スタジオSZ8のブログ

スタジオSZ8(鈴八)のぬるめの日常

バンテージ・ポイント

2009-05-30 | 映画、ドラマ、テレビ
 全員が同じ場面に遭遇したのに、その時の心理状態や(商法的な意味での)悪意などから、それぞれが互いに矛盾した証言となり、その証言を元に映像を何本か繰り返して作られる映画を、一部では「羅生門方式」と言うらしいです。
 羅生門とは、もちろん、黒澤明監督の「羅生門」の事ですが、実は、僕、羅生門は観た事ないんです(汗)
 「戦火の勇気」と言う映画を観て、この言葉を知ったのですが、そういう意味から、「バンテージ・ポイント」は楽しみにしていました。

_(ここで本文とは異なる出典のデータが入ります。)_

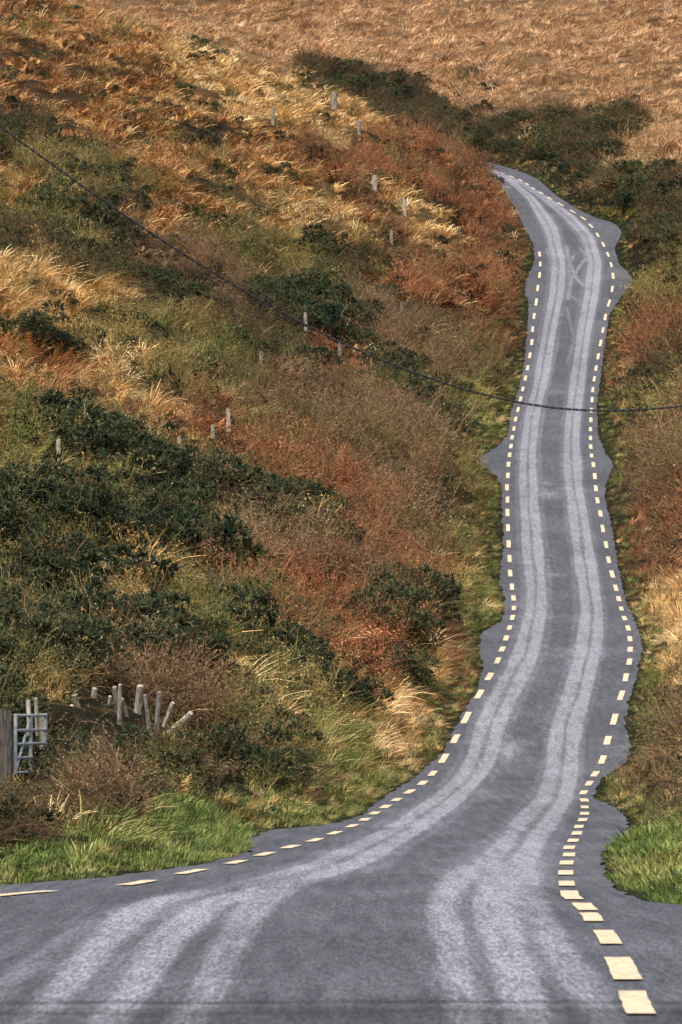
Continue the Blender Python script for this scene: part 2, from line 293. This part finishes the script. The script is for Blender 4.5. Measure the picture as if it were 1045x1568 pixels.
# dashed edge lines
m, nt, out = newmat('worn_cream_road_paint'); Lk = nt.links.new
tc = N(nt, 'ShaderNodeTexCoord'); g = noise(14, 5); rr = N(nt, 'ShaderNodeValToRGB')
rr.color_ramp.elements[0].position = .33; rr.color_ramp.elements[0].color = (.3, .26, .19, 1); rr.color_ramp.elements[1].position = .5; rr.color_ramp.elements[1].color = (.8, .64, .43, 1)
b = N(nt, 'ShaderNodeBsdfPrincipled'); b.inputs['Roughness'].default_value = .7; Lk(g, rr.inputs[0]); Lk(rr.outputs[0], b.inputs['Base Color']); Lk(b.outputs[0], out.inputs[0])
paint = m
def dashes(fnX, ylist, maxY):
    V, Fc = [], []
    spans = list(ylist)
    Y = spans[-1][1]+2.0
    while Y < maxY:
        per = np.interp(Y, [48, 90, 140, 300, 440], [4.6, 5.0, 5.4, 5.8, 5.6])
        spans.append((Y+random.uniform(-.15, .15), Y+per*random.uniform(.42, .5))); Y += per
    for a, b_ in spans:
        w = random.uniform(.066, .078); n = 7; base = len(V); dx = random.uniform(-.015, .015)
        for i in range(n):
            yy = a+(b_-a)*i/(n-1); xx = float(fnX(yy))+dx; sl = float(fnX(yy+.3)-fnX(yy-.3))/.6
            nrm = math.hypot(1, sl); z = float(ZR(yy))+.012
            j = random.uniform(-.006, .006)
            V += [(xx-w/nrm+j, yy+w*sl/nrm, z), (xx+w/nrm+j, yy-w*sl/nrm, z)]
        for i in range(n-1):
            k = base+2*i; Fc.append((k, k+1, k+3, k+2))
    return V, Fc
yY = lambda y: float(np.interp(y, rows, Yrow))
rl = [(yY(a), yY(b_)) for a, b_ in ((1556,1521),(1503,1469),(1448,1427),(1413,1400),(1396,1385),(1379,1366))]
rl = [(18.0, 20.6)]+rl
ll = [(18, 20.5), (24, 26.5), (30, 32.5), (36, 38.5), (yY(1400), yY(1388))]
V1, F1 = dashes(RL, rl, 440); V2, F2 = dashes(LL, ll, 352)
k = len(V1); me = mesh_np('road_edge_marking', V1+V2, F1+[tuple(i+k for i in f) for f in F2], paint); link(bpy.data.objects.new('road_edge_marking', me))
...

 ただ、映画とかの予告編(これはDVDの予告編ですが)から予想していたのとは、若干、ニュアンスと言うか印象が違うようです。
(と言うか、この予告編、わざとミスリードしてませんか? こんなの本編にあったっけ?と言う台詞があります)
 8人のそれぞれの視点、と表現されていますが、それぞれのシーンに矛盾はなく、ひとつの事件を、それぞれの立場で客観的に捉えているという形なので、「誰が言っている事が本当なんだ!?」という悩み、謎はありません。

「なんで、突然、そんな事判るの?」とか「どうして、そんなに確信を持って言えるんだ?」というシーンに出くわしますが、それらも、別の視点のパートで説明がありますから、そう言ったフラストレーションはありません。
 ただ、最初の「Oh!mygod!」と言って驚く謎は、最後まで明らかになりません。
 ま、これが、この映画そのものの、どんでん返しなので、それはしょうがないでしょうね。

 フラストレーションという意味では、別の意味でフラストレーションがたまります。
 こういう映画の性格上、仕方がないのですが、「次はどうなる?」と思った瞬間、時間が巻き戻り「あー、またここからかあ」という事になります。
 ですが、最初に戻るたび、次々と、薄皮を一枚一枚剥ぐように謎が明らかになり、それはそれで痛快です。
 実に練った脚本で、感心しました。
 話そのものは、さほど複雑ではない(もちろん、これはこれで練った話です)のですが、見せ方が上手い。
 ストーリーには「そんな偶然で…」と思う部分もありまして、その辺は今一つかな?と思わないではないのですが…。(一応、その偶然が起こりうる、キーワード?舞台?は考慮されてはいます。ただ、女の子の登場が、ちと弱いかなあ?)
 逆に、これだけの登場人物と話を、時系列でそのまま並べると、観客は絶対混乱しますし、話としても、これほど面白くはなかったでしょう。

 ちゃんと脚本を考え、金をしっかりとかけた真面目な映画でした。
 これはお勧めです。

 ちなみに、シガニー・ウィーヴァーはゲストというか特別出演という感じで、そんなに重要な役どころじゃなかったのは、ちょっとずるいよな。とは思います(笑)。